### Your objective:
Leave the pictures out and quote every line from the start of the listing to the line with "PI = math.pi", inclusive.
+++ Collected material +++
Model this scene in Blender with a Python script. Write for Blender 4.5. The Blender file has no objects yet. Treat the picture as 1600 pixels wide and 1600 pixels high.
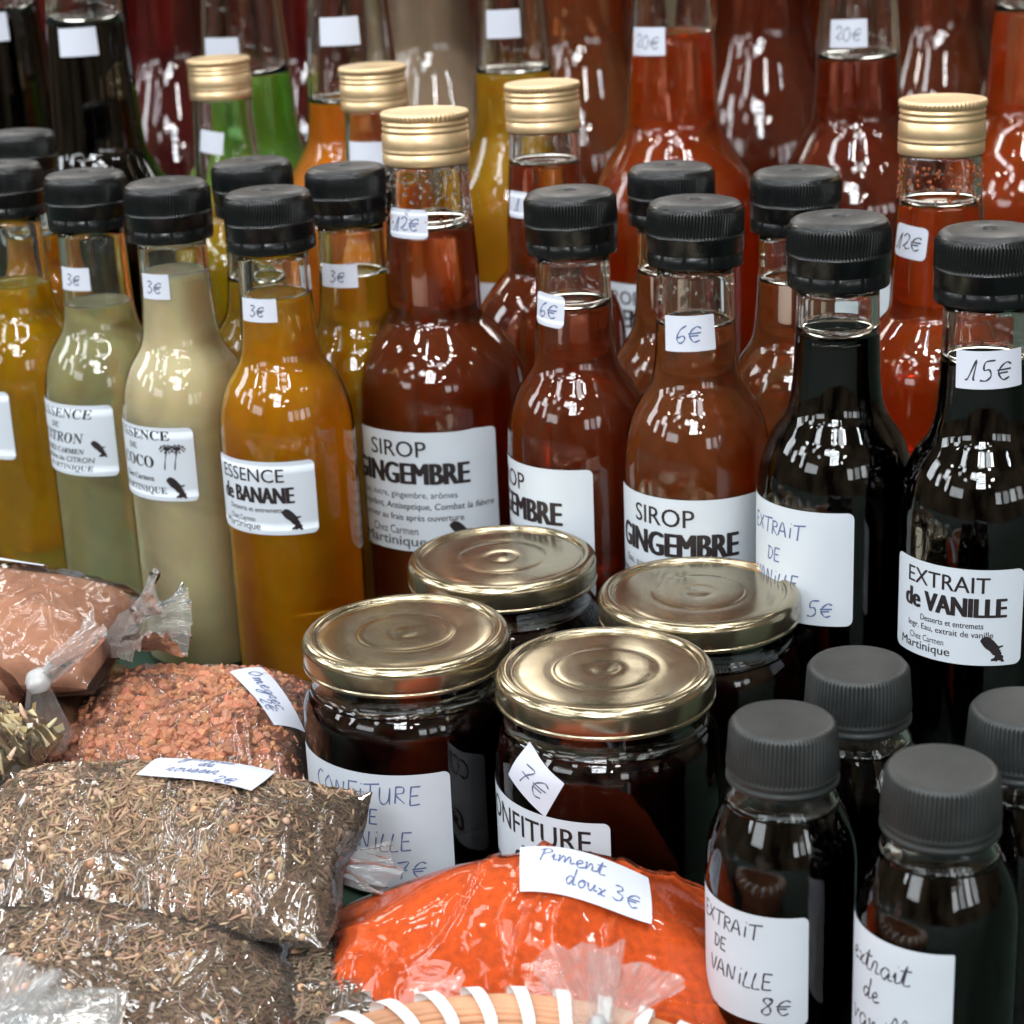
import bpy, bmesh, math, random
import numpy as np
from mathutils import Vector, Matrix, noise
random.seed(7); rng = np.random.default_rng(7)
scene = bpy.context.scene
COL = scene.collection
PI = math.pi

# ------------------------------------------------------------------ camera, world, lamps, exposure
CAM_H = 0.3263
RIGHT = Vector((0.99907737, -0.0138995, -0.0406351))      # camera axes in the world (from the photo's verticals and cap ellipses)
DOWN = Vector((-0.0429466, -0.323348, -0.945305))
FWD = Vector((0.0, 0.946178, -0.323647))
cam_data = bpy.data.cameras.new('camera')
cam = bpy.data.objects.new('camera', cam_data); COL.objects.link(cam)
R3 = Matrix((RIGHT, -DOWN, -FWD)).transposed()
cam.matrix_world = Matrix.Translation((0, 0, CAM_H)) @ R3.to_4x4()
cam_data.sensor_width = 36; cam_data.lens = 67.5
cam_data.clip_start = 0.02; cam_data.clip_end = 60
cam_data.dof.use_dof = True
cam_data.dof.focus_distance = 0.62
cam_data.dof.aperture_fstop = 21.0
scene.camera = cam

world = bpy.data.worlds.new('World'); scene.world = world; world.use_nodes = True
wn = world.node_tree.nodes; wl = world.node_tree.links
bg = wn['Background']
tc = wn.new('ShaderNodeTexCoord')
nz = wn.new('ShaderNodeTexNoise'); nz.inputs['Scale'].default_value = 2.2; nz.inputs['Detail'].default_value = 3
rp = wn.new('ShaderNodeValToRGB')
rp.color_ramp.elements[0].position = 0.36; rp.color_ramp.elements[0].color = (0.022, 0.017, 0.013, 1)
rp.color_ramp.elements[1].position = 0.68; rp.color_ramp.elements[1].color = (0.25, 0.19, 0.13, 1)
wl.new(tc.outputs['Generated'], nz.inputs['Vector']); wl.new(nz.outputs['Fac'], rp.inputs['Fac'])
wl.new(rp.outputs['Color'], bg.inputs['Color']); bg.inputs['Strength'].default_value = 1.0

TARGET = Vector((0.0, 0.66, 0.1))
def lamp(name, az, el, dist, w, h, radiance, color=(1, 1, 1), roll=0.0):
    """an opening or lamp of the market hall, or an added light: az from the camera side (0 = behind the camera, negative = left)"""
    a, e = math.radians(az), math.radians(el)
    d = Vector((math.sin(a) * math.cos(e), -math.cos(a) * math.cos(e), math.sin(e)))
    L = bpy.data.lights.new(name, 'AREA'); L.shape = 'RECTANGLE'; L.size = w; L.size_y = h
    L.energy = radiance * PI * w * h; L.color = color
    o = bpy.data.objects.new(name, L); COL.objects.link(o)
    o.matrix_world = Matrix.Translation(TARGET + d * dist) @ (d.to_track_quat('Z', 'Y').to_matrix() @ Matrix.Rotation(roll, 3, 'Z')).to_4x4()
    return o
COOL = (0.90, 0.96, 1.0)
# tall openings to the street on the left
for az, el, w_, h_ in ((-103, 24, .8, 1.3), (-84, 20, .35, .8), (-73, 30, .5, .7), (-66, 22, .25, 1.0)):
    lamp('market_opening_light', az, el, 4.0, w_, h_, 9.5, COOL)
lamp('market_opening_light', -78, 50, 4.0, 1.5, 0.25, 12, COOL)
# louvred window high behind the camera
for k in range(6):
    lamp('louvre_window_light', -10, 25 + k * 2.6, 4.0, 0.85, 0.085, 30, COOL)
# row of roof lights climbing to the right
for k in range(8):
    lamp('roof_light', 6 + k * 8, 45 + k * 4.2, 4.0, 0.20, 0.22, 34)
# a second row over the stall
for k in range(9):
    lamp('roof_light', -165 + k * 19, 58 + 9 * math.sin(k * .4), 4.0, 0.20, 0.20, 32)
# fluorescent tube
lamp('tube_light', -30, 66, 3.0, 0.07, 0.85, 40, (0.72, 0.87, 1.0), roll=0.3)
# added front fill, split into panels that reflect like window panes
lr = random.Random(19)
for k in range(9):
    lamp('front_fill_light', lr.uniform(-58, 12), lr.uniform(26, 56), 4.5, lr.uniform(.2, .75), lr.uniform(.15, .6), lr.uniform(5, 13), COOL, roll=lr.uniform(-.5, .5))
# small lights added at random to put sparkles on the glass
for i in range(26):
    lamp('sparkle_light', lr.uniform(-130, 130), lr.uniform(22, 84), lr.uniform(3.2, 4.5), *(lr.choice(((.10, .10), (.13, .13), (.06, .30), (.30, .07)))), 55, (1.0, .97, .92) if lr.random() < .5 else COOL, roll=lr.uniform(-.6, .6))
# added soft fill from the front, low on the left
lamp('low_left_fill_light', -48, 17, 4.5, 1.5, 0.7, 4.2, COOL)
for i in range(5):  # added overhead fill, cut into strips, to brighten upward faces
    lamp('overhead_fill_light', 96 + i * 22, 66 + (i % 2) * 5, 4.0, 0.16, 1.1, 9, COOL, roll=0.4)
for i in range(4):  # added front fill, low on the right, in panels of uneven strength
    lamp('low_right_fill_light', 14 + i * 11, 13, 5.0, 0.62, 0.9, (4.5, 2.5, 5.0, 3.0)[i], COOL)
# daylight from the far side of the hall
for i in range(5):  # added overhead fill, cut into strips, to brighten upward faces
    lamp('far_side_opening_light', 140 + i * 20, 27 + (i % 2) * 5, 4.5, 0.75, 0.9, (9, 7, 5, 7, 9)[i], (1.0, 0.97, 0.92))

scene.view_settings.view_transform = 'Standard'; scene.view_settings.look = 'None'
scene.view_settings.exposure = 0.18; scene.view_settings.gamma = 1.0
scene.view_settings.use_curve_mapping = False
scene.render.engine = 'CYCLES'
cy = scene.cycles
cy.max_bounces = 16; cy.transmission_bounces = 14; cy.glossy_bounces = 6; cy.diffuse_bounces = 3
cy.transparent_max_bounces = 28; cy.volume_bounces = 0
cy.sample_clamp_indirect = 6.0; cy.blur_glossy = 0.6
cy.use_denoising = True
try: cy.denoiser = 'OPENIMAGEDENOISE'
except Exception: pass

# ------------------------------------------------------------------ helpers
def at(u, v, z):
    """world point where the photo's pixel (u, v) meets the level z"""
    r = RIGHT * ((u - 800) / 3000) + DOWN * ((v - 800) / 3000) + FWD
    t = (z - CAM_H) / r.z
    return Vector((0, 0, CAM_H)) + r * t
def along(u, v, d):
    """world point d metres deep along the ray of the photo's pixel (u, v)"""
    return Vector((0, 0, CAM_H)) + (RIGHT * ((u - 800) / 3000) + DOWN * ((v - 800) / 3000) + FWD) * d
def link(o, parent=None):
    COL.objects.link(o)
    if parent is not None: o.parent = parent
    return o
def thing(name, label, cat, loc=(0, 0, 0), rz=0.0, group=None):
    o = bpy.data.objects.new(name, None); o.empty_display_size = 0.02
    COL.objects.link(o); o.location = loc; o.rotation_euler = (0, 0, rz)
    o['label'] = label; o['category'] = cat
    if group: o['group'] = group
    return o
def mesh(name, verts, faces, mats, smooth=True, fmat=None, colors=None):
    me = bpy.data.meshes.new(name)
    me.from_pydata([tuple(v) for v in verts], [], [tuple(f) for f in faces])
    for m in (mats if isinstance(mats, (list, tuple)) else [mats]): me.materials.append(m)
    if smooth: me.polygons.foreach_set('use_smooth', [True] * len(me.polygons))
    if fmat is not None: me.polygons.foreach_set('material_index', fmat)
    if colors is not None:
        ca = me.color_attributes.new('tint', 'FLOAT_COLOR', 'POINT')
        ca.data.foreach_set('color', np.asarray(colors, dtype=np.float32).ravel())
    me.update()
    return me
def put(name, me, parent=None):
    return link(bpy.data.objects.new(name, me), parent)
def lathe(prof, n=64, cap_start=False, cap_end=False, rib=None):
    """rings of (r, z); rib(k, ring index) gives a radius offset"""
    V, F = [], []
    for i, (r, z) in enumerate(prof):
        for k in range(n):
            a = 2 * PI * k / n
            rr = r + (rib(k, i) if rib else 0)
            V.append((rr * math.sin(a), -rr * math.cos(a), z))
    for i in range(len(prof) - 1):
        for k in range(n):
            k2 = (k + 1) % n
            F.append((i * n + k, i * n + k2, (i + 1) * n + k2, (i + 1) * n + k))
    if cap_start: F.append(tuple(range(n - 1, -1, -1)))
    if cap_end: F.append(tuple((len(prof) - 1) * n + k for k in range(n)))
    return V, F
def spline(pts, per=6):
    """Catmull-Rom through points"""
    P = [np.array(p, float) for p in pts]
    if len(P) < 3: return P
    out = []
    for i in range(len(P) - 1):
        p0 = P[i - 1] if i else 2 * P[0] - P[1]
        p1, p2 = P[i], P[i + 1]
        p3 = P[i + 2] if i + 2 < len(P) else 2 * P[-1] - P[-2]
        for k in range(per):
            t = k / per
            out.append(0.5 * ((2 * p1) + (p2 - p0) * t + (2 * p0 - 5 * p1 + 4 * p2 - p3) * t * t + (3 * p1 - p0 - 3 * p2 + p3) * t ** 3))
    out.append(P[-1])
    return out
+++
### Result for this task:
Model this scene in Blender with a Python script. Write for Blender 4.5. The Blender file has no objects yet. Treat the picture as 1600 pixels wide and 1600 pixels high.
import bpy, bmesh, math, random
import numpy as np
from mathutils import Vector, Matrix, noise
random.seed(7); rng = np.random.default_rng(7)
scene = bpy.context.scene
COL = scene.collection
PI = math.pi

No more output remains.